A busca por gêneros alimentícios em Buenos Aires justificava a presença constante de embarcações portuguesas na cidade, que na maioria das vezes transportavam mercadorias de contrabando. Também era frequente a passagem de suprimentos através da guarnição responsável pela manutenção do campo de bloqueio. Segundo Fabrício Prado: 'Tal momento marca uma inflexão da estratégia lusitana. A Colônia do Sacramento, a partir de então, assumia a constituição de um porto comercial sem um entorno agrícola e uma possível moeda de troca por territórios de Espanha'.
Embora o Tratado de Madri, em 1750, estipulasse a troca da Colônia do Sacramento pelos Sete Povos das Missões, ela jamais foi efetivada, sendo que o Tratado de El Pardo, de 1761, anulou o anterior.

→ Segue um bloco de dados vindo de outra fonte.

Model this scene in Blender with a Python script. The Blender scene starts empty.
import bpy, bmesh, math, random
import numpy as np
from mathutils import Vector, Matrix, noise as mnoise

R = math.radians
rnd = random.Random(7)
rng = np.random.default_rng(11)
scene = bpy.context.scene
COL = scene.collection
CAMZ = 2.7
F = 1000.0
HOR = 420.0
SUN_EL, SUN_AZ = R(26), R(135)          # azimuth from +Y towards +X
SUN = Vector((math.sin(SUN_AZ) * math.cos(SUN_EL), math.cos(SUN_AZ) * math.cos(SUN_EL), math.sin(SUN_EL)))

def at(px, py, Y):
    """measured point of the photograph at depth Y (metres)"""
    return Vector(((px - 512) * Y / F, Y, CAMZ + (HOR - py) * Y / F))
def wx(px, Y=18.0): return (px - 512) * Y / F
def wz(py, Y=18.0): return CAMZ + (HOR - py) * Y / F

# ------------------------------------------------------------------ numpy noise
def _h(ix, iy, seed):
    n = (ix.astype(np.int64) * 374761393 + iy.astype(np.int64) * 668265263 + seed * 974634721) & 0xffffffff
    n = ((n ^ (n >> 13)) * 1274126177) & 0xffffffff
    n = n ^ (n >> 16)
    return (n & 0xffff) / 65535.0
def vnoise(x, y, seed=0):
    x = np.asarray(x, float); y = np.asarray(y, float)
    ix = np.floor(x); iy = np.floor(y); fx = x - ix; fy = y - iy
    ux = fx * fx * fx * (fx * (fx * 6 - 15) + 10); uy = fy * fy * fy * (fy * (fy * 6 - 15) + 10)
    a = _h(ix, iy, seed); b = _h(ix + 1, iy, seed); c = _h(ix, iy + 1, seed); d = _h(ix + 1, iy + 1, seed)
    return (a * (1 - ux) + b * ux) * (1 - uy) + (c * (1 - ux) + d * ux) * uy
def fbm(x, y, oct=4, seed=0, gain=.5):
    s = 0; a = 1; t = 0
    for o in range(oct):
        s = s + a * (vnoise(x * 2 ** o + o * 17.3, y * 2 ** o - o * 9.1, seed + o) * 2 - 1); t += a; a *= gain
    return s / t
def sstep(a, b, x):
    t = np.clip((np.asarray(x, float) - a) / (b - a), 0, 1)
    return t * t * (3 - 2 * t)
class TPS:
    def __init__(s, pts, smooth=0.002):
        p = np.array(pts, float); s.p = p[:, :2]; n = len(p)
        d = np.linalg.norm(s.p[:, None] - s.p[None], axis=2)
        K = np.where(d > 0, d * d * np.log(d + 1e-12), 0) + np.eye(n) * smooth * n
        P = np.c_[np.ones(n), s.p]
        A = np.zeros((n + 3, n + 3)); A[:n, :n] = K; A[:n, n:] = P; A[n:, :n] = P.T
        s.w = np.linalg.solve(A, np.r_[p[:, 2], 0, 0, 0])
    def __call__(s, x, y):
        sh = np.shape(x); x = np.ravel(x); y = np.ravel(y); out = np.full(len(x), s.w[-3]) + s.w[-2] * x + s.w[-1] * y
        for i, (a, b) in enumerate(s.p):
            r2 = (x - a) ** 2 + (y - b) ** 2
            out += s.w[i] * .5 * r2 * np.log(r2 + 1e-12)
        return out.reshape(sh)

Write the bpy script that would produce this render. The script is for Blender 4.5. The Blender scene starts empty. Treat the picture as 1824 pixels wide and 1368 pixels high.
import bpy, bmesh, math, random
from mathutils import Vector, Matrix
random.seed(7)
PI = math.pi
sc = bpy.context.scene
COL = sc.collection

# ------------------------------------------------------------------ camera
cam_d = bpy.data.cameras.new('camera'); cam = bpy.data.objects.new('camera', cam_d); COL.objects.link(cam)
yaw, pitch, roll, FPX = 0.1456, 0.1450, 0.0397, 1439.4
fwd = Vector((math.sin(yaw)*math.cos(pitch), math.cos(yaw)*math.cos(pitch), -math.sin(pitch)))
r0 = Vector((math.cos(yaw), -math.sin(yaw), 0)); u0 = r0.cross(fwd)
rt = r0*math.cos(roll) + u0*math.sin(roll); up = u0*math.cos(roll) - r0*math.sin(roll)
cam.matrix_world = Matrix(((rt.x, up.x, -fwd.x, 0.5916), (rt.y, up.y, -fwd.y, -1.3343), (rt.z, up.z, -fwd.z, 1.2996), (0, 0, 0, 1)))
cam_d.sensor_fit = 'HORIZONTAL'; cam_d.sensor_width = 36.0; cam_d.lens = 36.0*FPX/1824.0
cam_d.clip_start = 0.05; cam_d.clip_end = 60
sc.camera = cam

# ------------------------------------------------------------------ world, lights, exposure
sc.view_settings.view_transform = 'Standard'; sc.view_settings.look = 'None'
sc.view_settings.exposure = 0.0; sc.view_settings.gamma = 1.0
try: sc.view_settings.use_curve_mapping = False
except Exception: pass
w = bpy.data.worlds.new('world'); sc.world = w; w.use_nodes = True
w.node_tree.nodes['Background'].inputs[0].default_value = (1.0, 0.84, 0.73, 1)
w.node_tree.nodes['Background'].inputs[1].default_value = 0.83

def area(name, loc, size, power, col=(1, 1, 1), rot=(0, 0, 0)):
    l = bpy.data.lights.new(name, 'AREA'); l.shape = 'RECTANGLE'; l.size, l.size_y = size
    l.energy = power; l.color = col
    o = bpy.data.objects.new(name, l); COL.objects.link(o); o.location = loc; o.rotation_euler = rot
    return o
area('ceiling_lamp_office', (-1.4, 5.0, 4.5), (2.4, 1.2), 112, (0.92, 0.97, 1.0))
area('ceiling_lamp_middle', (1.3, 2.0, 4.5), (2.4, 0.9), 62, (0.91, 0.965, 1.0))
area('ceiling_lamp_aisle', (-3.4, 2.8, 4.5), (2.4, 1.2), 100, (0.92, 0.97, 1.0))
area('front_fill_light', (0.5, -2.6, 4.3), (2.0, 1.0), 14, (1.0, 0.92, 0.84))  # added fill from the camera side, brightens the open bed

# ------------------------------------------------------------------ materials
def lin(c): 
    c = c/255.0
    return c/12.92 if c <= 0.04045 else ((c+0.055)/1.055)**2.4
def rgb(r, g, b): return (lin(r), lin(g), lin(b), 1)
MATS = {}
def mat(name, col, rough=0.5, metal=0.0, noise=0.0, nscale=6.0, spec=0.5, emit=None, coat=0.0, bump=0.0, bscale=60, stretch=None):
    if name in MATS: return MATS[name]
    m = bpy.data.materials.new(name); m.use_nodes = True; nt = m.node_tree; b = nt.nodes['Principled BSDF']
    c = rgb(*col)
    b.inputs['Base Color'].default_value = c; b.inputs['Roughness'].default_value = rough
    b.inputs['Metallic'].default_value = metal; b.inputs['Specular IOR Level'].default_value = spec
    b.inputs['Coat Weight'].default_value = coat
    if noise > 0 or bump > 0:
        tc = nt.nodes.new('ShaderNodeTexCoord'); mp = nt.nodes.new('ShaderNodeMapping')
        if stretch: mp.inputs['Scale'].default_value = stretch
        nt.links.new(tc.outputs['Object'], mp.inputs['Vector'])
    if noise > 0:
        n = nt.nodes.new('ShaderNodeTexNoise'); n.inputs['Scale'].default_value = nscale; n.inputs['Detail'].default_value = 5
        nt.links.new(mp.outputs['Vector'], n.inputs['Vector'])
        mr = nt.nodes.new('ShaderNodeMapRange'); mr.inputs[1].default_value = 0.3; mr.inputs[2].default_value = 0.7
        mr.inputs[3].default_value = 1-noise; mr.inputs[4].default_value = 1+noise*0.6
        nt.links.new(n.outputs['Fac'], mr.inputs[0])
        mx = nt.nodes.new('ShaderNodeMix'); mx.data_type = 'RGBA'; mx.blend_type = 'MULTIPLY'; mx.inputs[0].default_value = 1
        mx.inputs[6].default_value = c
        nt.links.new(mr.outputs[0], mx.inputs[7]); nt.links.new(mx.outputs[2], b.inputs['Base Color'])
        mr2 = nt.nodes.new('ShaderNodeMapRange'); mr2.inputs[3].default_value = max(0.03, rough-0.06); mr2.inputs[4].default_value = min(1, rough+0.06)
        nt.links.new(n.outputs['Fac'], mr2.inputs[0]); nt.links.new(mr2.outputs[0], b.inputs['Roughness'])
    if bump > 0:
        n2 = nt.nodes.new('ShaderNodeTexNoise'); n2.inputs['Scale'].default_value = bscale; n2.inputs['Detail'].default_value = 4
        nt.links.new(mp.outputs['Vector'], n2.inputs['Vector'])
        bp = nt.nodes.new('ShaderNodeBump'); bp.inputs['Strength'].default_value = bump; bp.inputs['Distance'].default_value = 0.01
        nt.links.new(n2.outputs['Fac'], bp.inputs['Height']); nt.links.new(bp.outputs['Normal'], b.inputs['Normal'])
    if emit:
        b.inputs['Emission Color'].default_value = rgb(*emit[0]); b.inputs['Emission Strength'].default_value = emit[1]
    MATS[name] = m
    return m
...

A guerra voltaria ao Prata como consequência do conflito europeu que opôs os Bourbons à maior parte das demais nações europeias, entre as quais Portugal, resultando na capitulação de Colônia frente ao governador de Buenos Aires, em setembro de 1761. Pelo Tratado de Paris, assinado em fevereiro de 1763, a influência da Inglaterra, novamente líder vitoriosa de outra liga contra Espanha e França, obrigou a Coroa espanhola a devolver Colônia aos portugueses.
Entrementes, uma nova guerra entre Espanha e Portugal, desta vez sem a participação dos seus poderosos aliados europeus (respectivamente França e Grã-Bretanha), possibilitou a reconquista de Sacramento pelos castelhanos em 1777. Sem a ajuda dos britânicos, cujos esforços estavam direcionados para o combate à Revolução Americana, os portugueses não puderam assegurar seu retorno ao Rio da Prata, sendo que o Tratado de Santo Ildefonso, assinado em outubro do mesmo ano, manteve a Colônia do Sacramento em poder da Espanha, situação que seria ratificada pelo Tratado de El Pardo, assinado em março do ano seguinte.
Antes de tudo, a Colônia do Sacramento foi uma praça de guerra destinada a defender os interesses comerciais e territoriais da Coroa Portuguesa no Rio da Prata."
Fonte: POSSAMAI, Paulo César. A Guarnição da Colônia do Sacramento. In: ______________. Gente de guerra e fronteira: estudos da história militar do Rio Grande do Sul. Pelotas: Ed. da UFPel, 2010, pág. 13-16.